Autograph manuscript speech on suffrage.
FAWCETT (Dame Millicent Garrett), 1847-1929, leader of the constitutional. Autograph manuscript of a speech on the suffrage. Small quarto. pp. 23 (rectos only), circa 4,500 words, with a printed insert of a leaflet on "What Women's Suffrage Means in New Zealand" by Lady Stout. N.D. [1910]
A disciple of John Stuart Mill, Millicent Fawcett long advocated a practical approach to the matter of women's rights. She made her debut as a speaker for the cause of women's suffrage at the first public meeting on the subject held in London on 17 July 1869. She became well-known on the platform and as the "ODNB" points out, "Critics were disarmed by her appearance and manner - demure, slight, graceful, reasonable, a youthful but composed figure with a mass of amber hair and a 'clear, silvery and expressive speaking voice."
The present speech was composed at a time when the women's suffrage movement was riven with divisions between constitutionalists and those who favored a more radical approach. Fawcett's own commitment was explicitly to law and order, although she argued that those who broke the law were provoked into so doing by the government.
In her speech Fawcett opens by saying that she is going to tell why women want the vote, arguing that "the legal subjection of woman to man is wrong and that the laws of justice require equal rights before the law, to free citizens of a free country - be they male or female and that taxation without representation is tyranny (underline six words)." She details some of the advances made by women, gaining the municipal vote for example in 1907, all the result of "constitutional agitation", but in the main matter of the parliamentary vote, women met the "dead weight of indifference in the country." The resulting rise of the militants' approach is charted, Fawcett declaring that "some of their methods were certainly not pretty but then war is never pretty (underline four words)."
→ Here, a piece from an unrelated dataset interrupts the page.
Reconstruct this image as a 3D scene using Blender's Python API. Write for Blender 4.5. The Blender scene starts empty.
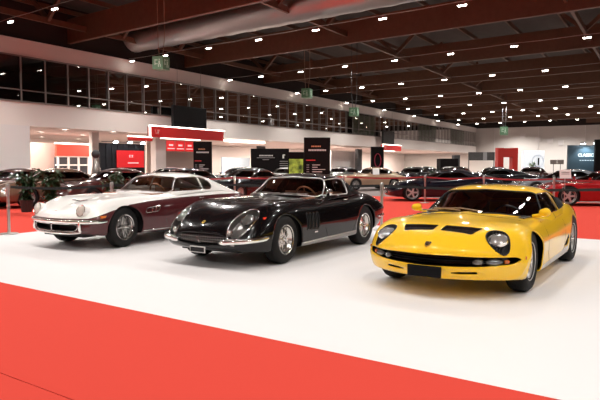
import bpy, bmesh, math, random
import numpy as np
from mathutils import Vector, Matrix
random.seed(7); rng = np.random.RandomState(7)
C = bpy.context.scene.collection
PI = math.pi

# ------------------------------------------------------------ camera and hall axes
FPX, EYE, PITCH = 600.0, 1.355, 0.0583
WX = np.array([.5195, .8545])                 # along the long window wall
BX = np.array([.7924, -.6100])                # along the roof beams
NX = np.array([.8545, -.5195])                # square to the window wall
def hall(a, n, z=0.0):                        # a along the wall, n along the beams
    p = WX*a + BX*n
    return Vector((p[0], p[1], z))
def nw(n, w, z=0.0):
    p = WX*w + NX*n
    return Vector((p[0], p[1], z))
def ray(x, y):
    u = (x-300)/FPX; v = -(y-200)/FPX
    return np.array([u, math.cos(PITCH)+v*math.sin(PITCH), -math.sin(PITCH)+v*math.cos(PITCH)])
def at_n(x, y, n):
    r = ray(x, y); t = n/(r[:2]@NX); return Vector((r*t+[0, 0, EYE]).tolist())
def at_y(x, y, Y):
    r = ray(x, y); t = Y/r[1]; return Vector((r*t+[0, 0, EYE]).tolist())
def at_z(x, y, z):
    r = ray(x, y); t = (z-EYE)/r[2]; return Vector((r*t+[0, 0, EYE]).tolist())
WYAW = math.atan2(WX[1], WX[0])
BYAW = math.atan2(BX[1], BX[0])

# ------------------------------------------------------------ materials
MATS = {}
def mat(name, col, rough=.5, metal=0., coat=0., emit=None, estr=0., bump=0., bscale=30., spec=.5, alpha=None, noise=0.):
    if name in MATS: return MATS[name]
    m = bpy.data.materials.new(name); m.use_nodes = True
    nt = m.node_tree; b = nt.nodes['Principled BSDF']
    b.inputs['Base Color'].default_value = (*col, 1)
    b.inputs['Roughness'].default_value = rough
    b.inputs['Metallic'].default_value = metal
    b.inputs['Coat Weight'].default_value = coat
    b.inputs['Coat Roughness'].default_value = .03
    b.inputs['Specular IOR Level'].default_value = spec
    if emit is not None:
        b.inputs['Emission Color'].default_value = (*emit, 1); b.inputs['Emission Strength'].default_value = estr
    if bump > 0 or noise > 0:
        tc = nt.nodes.new('ShaderNodeTexCoord'); nz = nt.nodes.new('ShaderNodeTexNoise')
        nz.inputs['Scale'].default_value = bscale; nz.inputs['Detail'].default_value = 4
        nt.links.new(tc.outputs['Object'], nz.inputs['Vector'])
        if bump > 0:
            bp = nt.nodes.new('ShaderNodeBump'); bp.inputs['Strength'].default_value = bump; bp.inputs['Distance'].default_value = .02
            nt.links.new(nz.outputs['Fac'], bp.inputs['Height']); nt.links.new(bp.outputs['Normal'], b.inputs['Normal'])
        if noise > 0:
            mx = nt.nodes.new('ShaderNodeMix'); mx.data_type = 'RGBA'
            mx.inputs['A'].default_value = (*[c*(1-noise) for c in col], 1); mx.inputs['B'].default_value = (*[min(1, c*(1+noise)) for c in col], 1)
            nt.links.new(nz.outputs['Fac'], mx.inputs['Factor']); nt.links.new(mx.outputs['Result'], b.inputs['Base Color'])
    MATS[name] = m
    return m
def glassmat(name, tint, through=.5, rough=.02, refl=1.0):
    """thin sheet glass: dark tint you see through, with mirror reflection by angle"""
    if name in MATS: return MATS[name]
    m = bpy.data.materials.new(name); m.use_nodes = True; nt = m.node_tree; nt.nodes.clear()
    out = nt.nodes.new('ShaderNodeOutputMaterial'); mix = nt.nodes.new('ShaderNodeMixShader')
    tr = nt.nodes.new('ShaderNodeBsdfTransparent'); gl = nt.nodes.new('ShaderNodeBsdfGlossy')
    fr = nt.nodes.new('ShaderNodeFresnel'); fr.inputs['IOR'].default_value = 1.5
    mu = nt.nodes.new('ShaderNodeMath'); mu.operation = 'MULTIPLY'; mu.inputs[1].default_value = refl; mu.use_clamp = True
    tr.inputs['Color'].default_value = (*[c*through for c in tint], 1)
    gl.inputs['Roughness'].default_value = rough
    nt.links.new(fr.outputs[0], mu.inputs[0]); nt.links.new(mu.outputs[0], mix.inputs[0])
    nt.links.new(tr.outputs[0], mix.inputs[1]); nt.links.new(gl.outputs[0], mix.inputs[2]); nt.links.new(mix.outputs[0], out.inputs[0])
    MATS[name] = m
    return m
def paint(name, col, rough=.28, coat=1.0): return mat(name, col, rough, coat=coat, spec=.08)

TRIM = mat('bright trim', (.8, .78, .76), .3, .9)
CHROME = mat('chrome', (.78, .76, .74), .12, 1.)
STEEL = mat('brushed steel', (.55, .53, .50), .35, 1.)
RUBBER = mat('tyre rubber', (.009, .0085, .0085), .7, spec=.25, bump=.15, bscale=60)
BLACK = mat('matt black', (.008, .008, .009), .7)
GLOSSB = mat('gloss black', (.006, .006, .007), .25)
DARKGREY = mat('dark grey', (.05, .05, .052), .6)
LEATHER_T = mat('tan leather', (.30, .11, .05), .45, bump=.1)
LEATHER_B = mat('black leather', (.02, .017, .016), .4, bump=.1)
LENS = mat('headlamp glass', (.36, .345, .32), .1, .45, coat=1.)
LENSD = mat('smoked lamp glass', (.11, .105, .10), .12, .3, coat=1.)
REFLECTOR = mat('lamp reflector', (.75, .73, .7), .16, .9)
AMBER = mat('amber lens', (.75, .16, .02), .2, coat=1.)
REDLENS = mat('red lens', (.5, .01, .008), .2, coat=1.)
MAGWHEEL = mat('cast wheel metal', (.52, .50, .48), .4, .55)
CARGLASS = glassmat('car glass', (.95, .92, .88), .85, .01, 1.3)
CARGLASS_D = glassmat('dark car glass', (.8, .74, .68), .22, .01, 1.3)
WHITE = mat('white', (.8, .78, .75), .5)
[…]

At the time of her speech, a second reading of the Parliamentary Franchise (Women) Bill had been carried by a large majority of 110 - "yet the bill has gone no further because the Prime Minister refused to 'give it time.'...I ask you if this is your idea of fair play!" (The failure of the Bill led to the suffragettes abandoning their suspension of their campaign of violence; their subsequent march to the House of Commons led to the widespread police arrests and assaults known as Black Friday.) After outlining and demolishing some of the arguments against women's suffrage, Fawcett reads out part of a speech by Lady Stout of New Zealand where women had been enfranchised for 15 years.
She then returns to the theme of the militants' struggle, arguing that people are beginning to realize that "delicately nurtured women do not go to prison and suffer its attendant horrors again and again for the sake of notoriety or submit to rough handling and abuse for love of excitement." She concludes by urging her audience of women, "not to disassociate yourselves from this movement. It is a truism that a cause is hindered if it is not actively helped. Let us...do something that the women of our generation and the generations yet to come may not crave in vain through any fault of ours, for more life and fuller."